Longe vão os tempos em que, passando os olhos pelas livrarias portuguesas, os melómanos mais dados à leitura teriam de se contentar com a colecção Rei Lagarto, casa de gente como Jim Morrison, Jacques Brel, Ian Curtis ou David Byrne. Em anos recentes, as edições nacionais em redor do universo musical têm sido um verdadeiro festim, com livros que vão de “I`m Your Man: A Vida de Leonard Cohen” (Tinta da China), a biografia definitiva e exemplar de um dos mais respeitados, estilosos e fascinantes músicos e poetas de todo o sempre, a “Mais Pesado do que o Céu” (PIM! edições), livro que mistura, de forma soberba, a paixão de um fã conhecedor com o olhar crítico e apurado de um jornalista musical, tudo para nos contar a história de Kurt Cobain. “The Storyteller” (Marcador, 2021), Histórias de Vida e de Música narradas na primeira pessoa por Dave Grohl, é uma biografia com a verve do rock n roll.

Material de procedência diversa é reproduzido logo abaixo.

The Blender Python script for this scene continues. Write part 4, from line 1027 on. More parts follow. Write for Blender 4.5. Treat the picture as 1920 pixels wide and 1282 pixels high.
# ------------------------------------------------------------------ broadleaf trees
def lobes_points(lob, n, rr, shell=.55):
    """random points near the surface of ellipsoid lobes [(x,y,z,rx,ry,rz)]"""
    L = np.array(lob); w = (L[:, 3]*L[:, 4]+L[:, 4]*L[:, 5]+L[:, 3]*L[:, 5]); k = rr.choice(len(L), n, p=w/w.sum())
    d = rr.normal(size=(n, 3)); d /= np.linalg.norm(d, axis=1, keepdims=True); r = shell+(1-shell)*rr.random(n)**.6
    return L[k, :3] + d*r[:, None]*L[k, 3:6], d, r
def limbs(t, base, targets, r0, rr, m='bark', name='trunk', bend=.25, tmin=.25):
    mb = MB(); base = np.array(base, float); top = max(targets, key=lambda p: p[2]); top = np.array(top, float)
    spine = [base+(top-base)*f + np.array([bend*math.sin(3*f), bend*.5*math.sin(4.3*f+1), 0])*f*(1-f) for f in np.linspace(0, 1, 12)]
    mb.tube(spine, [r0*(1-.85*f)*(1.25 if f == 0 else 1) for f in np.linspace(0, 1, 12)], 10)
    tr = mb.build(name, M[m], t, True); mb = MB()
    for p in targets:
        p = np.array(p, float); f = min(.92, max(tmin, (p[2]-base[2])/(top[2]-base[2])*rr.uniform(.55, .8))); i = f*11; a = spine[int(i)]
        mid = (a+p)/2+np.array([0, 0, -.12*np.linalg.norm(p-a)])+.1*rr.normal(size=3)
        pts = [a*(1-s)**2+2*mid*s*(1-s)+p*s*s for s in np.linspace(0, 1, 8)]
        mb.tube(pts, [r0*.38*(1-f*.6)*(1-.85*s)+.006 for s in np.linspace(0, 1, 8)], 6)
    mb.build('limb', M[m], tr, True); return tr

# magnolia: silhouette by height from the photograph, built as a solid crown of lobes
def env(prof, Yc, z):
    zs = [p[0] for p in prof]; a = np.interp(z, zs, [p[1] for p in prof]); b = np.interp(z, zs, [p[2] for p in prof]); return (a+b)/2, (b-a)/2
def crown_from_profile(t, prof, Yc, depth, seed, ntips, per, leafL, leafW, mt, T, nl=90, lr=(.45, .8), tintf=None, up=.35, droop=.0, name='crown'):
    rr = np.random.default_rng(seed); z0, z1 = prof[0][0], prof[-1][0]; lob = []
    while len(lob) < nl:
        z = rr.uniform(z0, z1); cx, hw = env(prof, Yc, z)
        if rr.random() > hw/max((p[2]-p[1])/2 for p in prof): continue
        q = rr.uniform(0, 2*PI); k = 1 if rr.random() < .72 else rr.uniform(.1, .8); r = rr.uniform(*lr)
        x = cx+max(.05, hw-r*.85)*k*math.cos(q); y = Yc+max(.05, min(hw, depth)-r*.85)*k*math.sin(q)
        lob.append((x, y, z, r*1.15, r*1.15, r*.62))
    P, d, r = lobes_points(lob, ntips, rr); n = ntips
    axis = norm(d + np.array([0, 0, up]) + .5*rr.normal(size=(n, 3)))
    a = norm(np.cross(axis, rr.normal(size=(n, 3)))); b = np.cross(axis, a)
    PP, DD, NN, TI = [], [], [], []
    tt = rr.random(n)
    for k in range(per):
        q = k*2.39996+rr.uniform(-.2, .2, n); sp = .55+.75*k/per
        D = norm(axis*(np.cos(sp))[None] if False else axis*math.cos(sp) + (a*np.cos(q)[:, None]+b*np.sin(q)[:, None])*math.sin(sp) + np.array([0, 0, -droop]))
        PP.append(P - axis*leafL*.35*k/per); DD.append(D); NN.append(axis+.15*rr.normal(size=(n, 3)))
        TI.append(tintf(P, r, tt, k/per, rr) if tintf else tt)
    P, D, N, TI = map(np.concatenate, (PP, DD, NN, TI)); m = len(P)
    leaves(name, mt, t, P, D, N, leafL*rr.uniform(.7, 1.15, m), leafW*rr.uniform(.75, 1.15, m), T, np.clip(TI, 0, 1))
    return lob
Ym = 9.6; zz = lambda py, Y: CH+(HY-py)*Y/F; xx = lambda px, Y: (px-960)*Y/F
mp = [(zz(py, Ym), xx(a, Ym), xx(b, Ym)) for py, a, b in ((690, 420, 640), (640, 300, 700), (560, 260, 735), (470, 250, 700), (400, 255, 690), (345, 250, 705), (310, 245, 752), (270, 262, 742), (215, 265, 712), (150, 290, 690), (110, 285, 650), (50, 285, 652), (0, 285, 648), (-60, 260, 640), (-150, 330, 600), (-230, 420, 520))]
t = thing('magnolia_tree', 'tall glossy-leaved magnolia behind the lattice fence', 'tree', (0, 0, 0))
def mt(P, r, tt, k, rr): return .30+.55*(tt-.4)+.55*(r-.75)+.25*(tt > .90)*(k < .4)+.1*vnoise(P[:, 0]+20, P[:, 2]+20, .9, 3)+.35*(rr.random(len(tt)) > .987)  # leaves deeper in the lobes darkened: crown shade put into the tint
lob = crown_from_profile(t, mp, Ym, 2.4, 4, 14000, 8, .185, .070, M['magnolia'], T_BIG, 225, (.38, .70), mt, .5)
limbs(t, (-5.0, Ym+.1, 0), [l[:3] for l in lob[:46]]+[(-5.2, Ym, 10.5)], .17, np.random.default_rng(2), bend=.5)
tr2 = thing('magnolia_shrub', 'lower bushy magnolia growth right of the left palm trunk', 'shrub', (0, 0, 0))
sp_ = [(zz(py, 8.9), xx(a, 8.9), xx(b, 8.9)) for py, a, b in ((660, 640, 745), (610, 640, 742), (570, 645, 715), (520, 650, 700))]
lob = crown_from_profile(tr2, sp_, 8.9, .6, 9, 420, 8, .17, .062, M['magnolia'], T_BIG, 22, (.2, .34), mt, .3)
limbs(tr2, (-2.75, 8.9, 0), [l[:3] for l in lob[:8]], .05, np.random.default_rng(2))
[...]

“Às vezes, esqueço-me de que envelheci”. Começa assim esta viagem, a que não falta uma boa dose de sentimentalismo, pela vida de um dos nomes maiores da música rock. Alguém que, de um potencial sem-abrigo ou condenado a viver para sempre em casa da mãe, acabou por fazer parte de uma lenda chamada Nirvana, estendendo o estrelato e a capacidade de reinvenção aos Foo Fighters, banda onde se chegou à frente como vocalista, guitarrista e compositor.
Trocando o artifício literário por uma honestidade com laivos de crueza e de ajuda ao próximo, Dave Grohl fala-nos um pouco sobre tudo: a única aula que teve com Lenny Robinson, a 30 euros à hora, onde descobriu que usava as baquetas ao contrário; o primeiro desgosto amoroso, numa adolescência que lhe deixou algumas – muitas – cicatrizes; a adoração por John Bonham, baterista dos Led Zeppelin; a inesperada – mas desejada – digressão com os Scream, que lhe mostrou que a música seria o único caminho a seguir; o épico concerto da perna partida com os Foo Fighters; a aventura Nirvana, onde se inclui o dilema ético do mainstream ou o génio criativo de Cobain; as idas à Casa Branca, já com indumentária a preceito; a educação das filhas, a quem passou o bichinho musical; ou, ainda, fantasmas, ovnis e a crença nas bênçãos transcendentais, que leva Grohl a deixar-nos o seu mantra para a vida: respeitar as raízes e nunca esquecer quem nos amparou e iluminou pelo caminho. Se o Dude do The Big Lebowski escrevesse um livro, provavelmente seria este.